WOW...your situation sound very similar to mine...Thank you again for sharing your thoughts. I can find comfort in them.

My wife has not returned home. I have worked out an arrangement so that she can come by the house every morning to get the kids ready for school and spend about an hour with them.

I did confront the OM before this all went down. I feel that my anger now comes from the fact that I gave him two different opportunities to "take the high road" and he still chose to have the PA with my wife. I do strongly believe that it takes two to have an affair, but it only takes one to stop an affair. I have chosen to focus my anger on him since I did give the opportunities for him to distance himself with integrity.

I have not confronted him recently though...Like you said, Bad DB'ing but there is so much I would like to say to him.

My W is now seeing a counselor and working on herself. I have not asked if she is still in contact with OM but I'm sure she probably is "as a friend".

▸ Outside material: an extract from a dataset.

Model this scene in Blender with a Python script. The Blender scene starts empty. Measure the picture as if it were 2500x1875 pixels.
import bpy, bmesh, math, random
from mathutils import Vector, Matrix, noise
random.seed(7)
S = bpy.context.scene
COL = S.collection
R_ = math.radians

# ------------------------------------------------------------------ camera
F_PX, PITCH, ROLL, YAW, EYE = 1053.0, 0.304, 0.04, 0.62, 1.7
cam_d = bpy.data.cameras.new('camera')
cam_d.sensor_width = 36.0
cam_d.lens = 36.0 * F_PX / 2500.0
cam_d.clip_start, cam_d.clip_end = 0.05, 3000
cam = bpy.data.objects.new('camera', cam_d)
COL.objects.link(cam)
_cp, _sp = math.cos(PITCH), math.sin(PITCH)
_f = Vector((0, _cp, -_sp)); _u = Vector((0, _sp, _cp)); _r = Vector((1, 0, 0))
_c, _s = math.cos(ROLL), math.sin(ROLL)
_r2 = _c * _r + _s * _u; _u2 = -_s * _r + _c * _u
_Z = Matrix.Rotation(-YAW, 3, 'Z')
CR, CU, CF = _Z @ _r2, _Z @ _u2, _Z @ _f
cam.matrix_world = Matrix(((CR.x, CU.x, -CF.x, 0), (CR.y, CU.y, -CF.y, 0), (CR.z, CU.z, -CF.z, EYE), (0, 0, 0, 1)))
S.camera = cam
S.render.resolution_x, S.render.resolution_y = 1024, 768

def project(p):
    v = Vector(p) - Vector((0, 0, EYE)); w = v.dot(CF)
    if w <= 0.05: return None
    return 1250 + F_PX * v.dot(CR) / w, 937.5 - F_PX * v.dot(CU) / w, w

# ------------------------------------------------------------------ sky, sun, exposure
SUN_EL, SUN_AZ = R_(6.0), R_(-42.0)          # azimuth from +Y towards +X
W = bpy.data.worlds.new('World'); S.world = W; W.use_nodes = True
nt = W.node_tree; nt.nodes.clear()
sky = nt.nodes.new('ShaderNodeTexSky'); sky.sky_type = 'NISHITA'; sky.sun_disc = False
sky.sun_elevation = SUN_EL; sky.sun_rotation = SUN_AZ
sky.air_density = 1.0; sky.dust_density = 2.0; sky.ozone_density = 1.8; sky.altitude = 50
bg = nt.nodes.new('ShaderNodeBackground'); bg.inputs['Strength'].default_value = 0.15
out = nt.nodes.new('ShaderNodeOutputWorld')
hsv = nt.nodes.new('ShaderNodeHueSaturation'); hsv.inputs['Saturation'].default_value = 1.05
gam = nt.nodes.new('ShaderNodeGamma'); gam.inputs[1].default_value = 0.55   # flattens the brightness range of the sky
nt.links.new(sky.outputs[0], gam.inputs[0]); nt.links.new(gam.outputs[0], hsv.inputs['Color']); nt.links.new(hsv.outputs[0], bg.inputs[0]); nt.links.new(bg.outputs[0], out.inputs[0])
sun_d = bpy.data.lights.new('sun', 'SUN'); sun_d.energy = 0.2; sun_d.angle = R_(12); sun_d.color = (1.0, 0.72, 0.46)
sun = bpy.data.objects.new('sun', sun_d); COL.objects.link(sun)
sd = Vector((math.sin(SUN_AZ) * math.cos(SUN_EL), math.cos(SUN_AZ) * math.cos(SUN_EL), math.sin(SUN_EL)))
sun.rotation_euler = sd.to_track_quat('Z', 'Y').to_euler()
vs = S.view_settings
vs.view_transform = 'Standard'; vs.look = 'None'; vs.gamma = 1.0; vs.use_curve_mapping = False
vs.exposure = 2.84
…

I am scared now that every time I look at her I see him and will continue to. He lives only two blocks away and I do see him driving by every now and then when I'm out with the kids. When I see him it can instantly change my mood, and then I feel a tremendous sense of loss. I am also seeing a counselor and he has told me this may take years to get any resemblance of my former life...I worry about that long trip.

I have read a few stories and I can take some motivation away from people who say they have a better M now than ever before. I guess it's the silly little things that creep into my mind.....again what is lost. My W always told me that one of the most important things to her was that I was the only Man she had ever been with....We had met in High School and dated for years before we got married. I feel a tremendous loss of what that was some days and on others I weigh that against what else I could lose. Either way it just makes me sad. I worry now that the way I look at my wife is different than before....I don't feel the admiration that I used to feel. I worry about getting that back.

I guess that is what you meant about it being an uphill battle.

I will try to go through your posts to get more background on your story. Thank you again for taking the time to correspond...it has helped.